Key facts about the new regulation are as follows:

  • Multifamily residential buildings with 50 or more units or 50,000 gross square feet are covered by the regulation and must begin reporting by May 15, 2015;
  • Residential buildings with 35 or more units or 35,000 gross square feet must begin reporting by May 15, 2017;
  • The regulations prescribe fines for noncompliant building owners;

NWP’s UtilitySmart solution helps owners and operators optimize utility spend through automation, benchmarking analytics and extensive reporting technologies. NWP is the only multifamily billing services provider listed by ENERGY STAR with direct reporting to ENERGY STAR’s portfolio manager supplying 12 consecutive months of benchmarking data for more than 290 properties solidifying our commitment to ensuring our customers are in compliance with city ordinances and state and federal regulations as tracking of energy consumption and management becomes a requirement for various jurisdictions.

Additionally, Senate Bill 750 (SB750) passed the California Senate on Wednesday, May, 29th. The proposed legislation mandates the installation of water submeters on apartment buildings after January 1, 2014, as a requirement for new water service to a regulated property. The bill also requires that residents receive an accurate account of their water consumption, and any effect on a corresponding water bill. Current law requires that water meters be installed in every single-family dwelling in California. At this time, meters are not required for individual units at multihousing communities.

NWP’s advocates met with senate lawmakers to amend portions of the bill that would damage the apartment industry. NWP argued against and defeated a proposed mandate to force owners to bill residents on a bi-monthly basis. In a similar victory, NWP helped convince senate staff to amend the bill so that existing properties would not be forced to submeter for water-which would have prohibited ratio utility billing systems.

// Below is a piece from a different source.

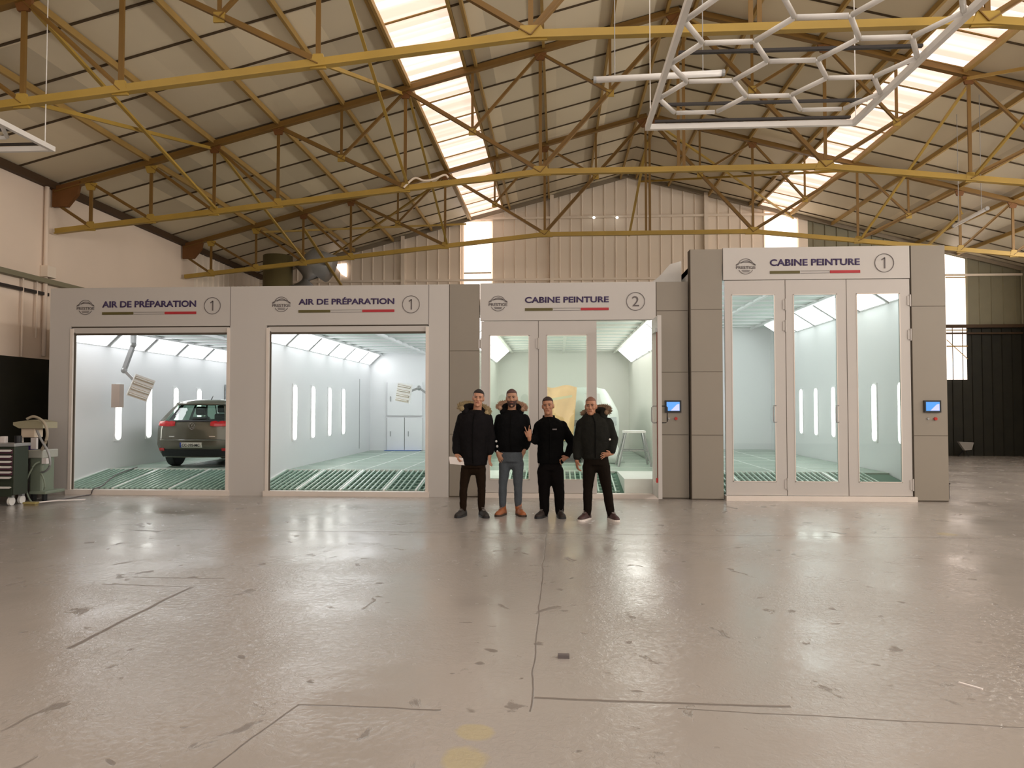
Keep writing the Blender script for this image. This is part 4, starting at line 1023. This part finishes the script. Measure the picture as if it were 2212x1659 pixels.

NWP is pleased that the senate made these amendments to the bill, however, more needs to be done in order to protect apartment owners’ and operators’ interests. As such, NWP cannot endorse the bill at this time.  Some of the most pressing issues that must be addressed are:

  • The bill contains a $4.00 cap on fees, which may be raised in accordance with variations in the Consumer Price Index. However, NWP opposes any fee caps because such limitations are often artificial, negatively distort and impact the marketplace, and do not address the actual costs associated with billing. A better solution is to allow for individual parties to rental agreements to freely contract for the fees associated with the administration of a submetering program.
  • The bill also contains a limitation on the amount an owner may charge for late fees. The limitation does not allow owners and operators the ability to recoup the full amount of damages they suffer as a result of nonpayment.
  • The bill does not address the major problems associated with the approval of submeters by state inspectors and the corresponding limitation on supply. The current process is much too slow, and if submetering is mandated for new construction, projects will be delayed as a result of the cumbersome approval process and lack of meter supply in the state.